--- Available data ---
════════
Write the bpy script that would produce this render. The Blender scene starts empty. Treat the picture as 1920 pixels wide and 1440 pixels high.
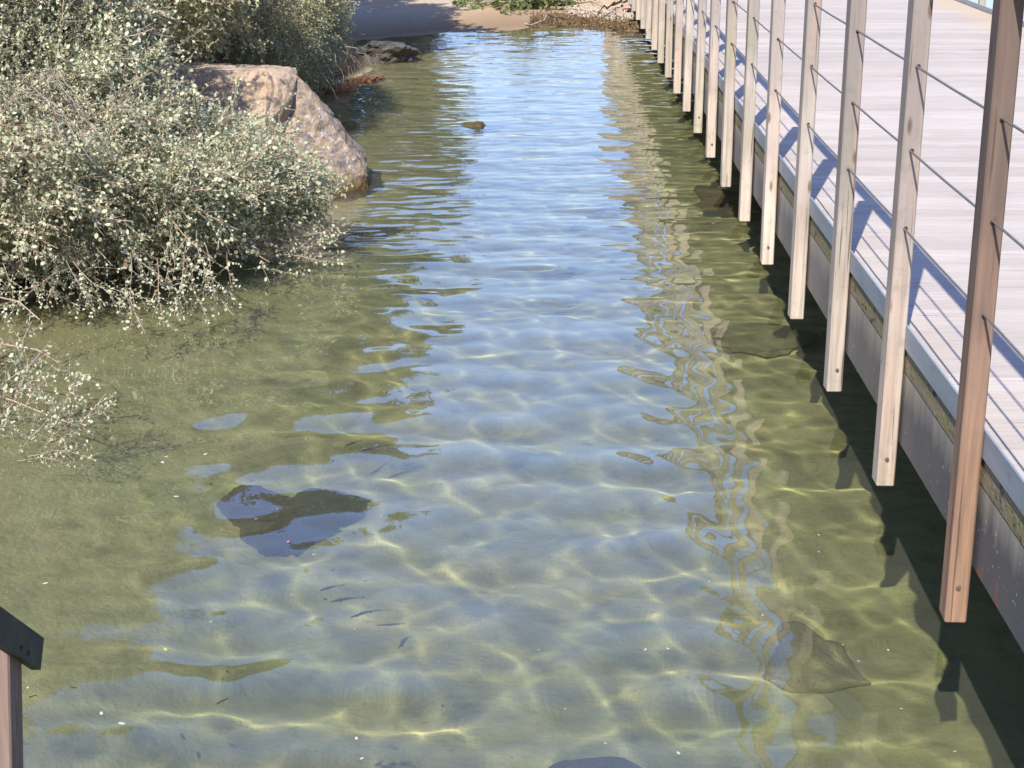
import bpy, bmesh, math, numpy as np
from mathutils import Vector, Matrix, noise as mn
S = bpy.context.scene
COL = S.collection
rad = math.radians

# ---------------------------------------------------------------- camera, sky, sun, exposure
EYE = 2.864                                   # camera height above the water
FPX, PITCH, YAW = 3121.6, .31595, .01786      # focal length in 1920-px pixels, tilt down, turn left
cam = bpy.data.cameras.new("camera"); camo = bpy.data.objects.new("camera", cam); COL.objects.link(camo)
S.camera = camo
camo.location = (0, 0, EYE); camo.rotation_euler = (math.pi/2 - PITCH, 0, YAW)
cam.sensor_width = 36; cam.lens = FPX/1920*36; cam.clip_start = .05; cam.clip_end = 1500

SUN = Vector((.255, .93, -1.0)).normalized()  # direction the light travels
SKY_BOOST = 1.6
W = bpy.data.worlds.new("World"); S.world = W; W.use_nodes = True
sky = W.node_tree.nodes.new("ShaderNodeTexSky"); sky.sky_type = 'NISHITA'; sky.sun_disc = False
sky.sun_elevation = math.asin(-SUN.z); sky.sun_rotation = math.atan2(-SUN.x, -SUN.y)
sky.air_density = 1.4; sky.dust_density = 1.0; sky.ozone_density = 4.0
bg = W.node_tree.nodes['Background']
hue = W.node_tree.nodes.new("ShaderNodeMix"); hue.data_type = 'RGBA'; hue.blend_type = 'MULTIPLY'; hue.inputs[0].default_value = 1
hue.inputs[7].default_value = (.86, .90, 1.26, 1)     # deep clear summer blue
W.node_tree.links.new(sky.outputs[0], hue.inputs[6])
# added brightening low in the sky ahead, lifts the water reflections, fades upwards
def wn(t, **k):
    q = W.node_tree.nodes.new('ShaderNode'+t)
    for a, v in k.items(): setattr(q, a, v)
    return q
wl = W.node_tree.links.new
tc = wn('TexCoord'); sx = wn('SeparateXYZ'); wl(tc.outputs['Generated'], sx.inputs[0])
up_ = wn('MapRange'); up_.interpolation_type = 'SMOOTHSTEP'; wl(sx.outputs[2], up_.inputs[0]); up_.inputs[1].default_value = .80; up_.inputs[2].default_value = .45
fw_ = wn('MapRange'); fw_.interpolation_type = 'SMOOTHSTEP'; wl(sx.outputs[1], fw_.inputs[0]); fw_.inputs[1].default_value = .0; fw_.inputs[2].default_value = .75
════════
--- Task to carry out ---
With the pictures left out, restate word for word every line of the data above, from the first down to the line that contains "cam.sensor_width = 36;".

--- Output for this exercise ---
Write the bpy script that would produce this render. The Blender scene starts empty. Treat the picture as 1920 pixels wide and 1440 pixels high.
import bpy, bmesh, math, numpy as np
from mathutils import Vector, Matrix, noise as mn
S = bpy.context.scene
COL = S.collection
rad = math.radians

# ---------------------------------------------------------------- camera, sky, sun, exposure
EYE = 2.864                                   # camera height above the water
FPX, PITCH, YAW = 3121.6, .31595, .01786      # focal length in 1920-px pixels, tilt down, turn left
cam = bpy.data.cameras.new("camera"); camo = bpy.data.objects.new("camera", cam); COL.objects.link(camo)
S.camera = camo
camo.location = (0, 0, EYE); camo.rotation_euler = (math.pi/2 - PITCH, 0, YAW)
cam.sensor_width = 36; cam.lens = FPX/1920*36; cam.clip_start = .05; cam.clip_end = 1500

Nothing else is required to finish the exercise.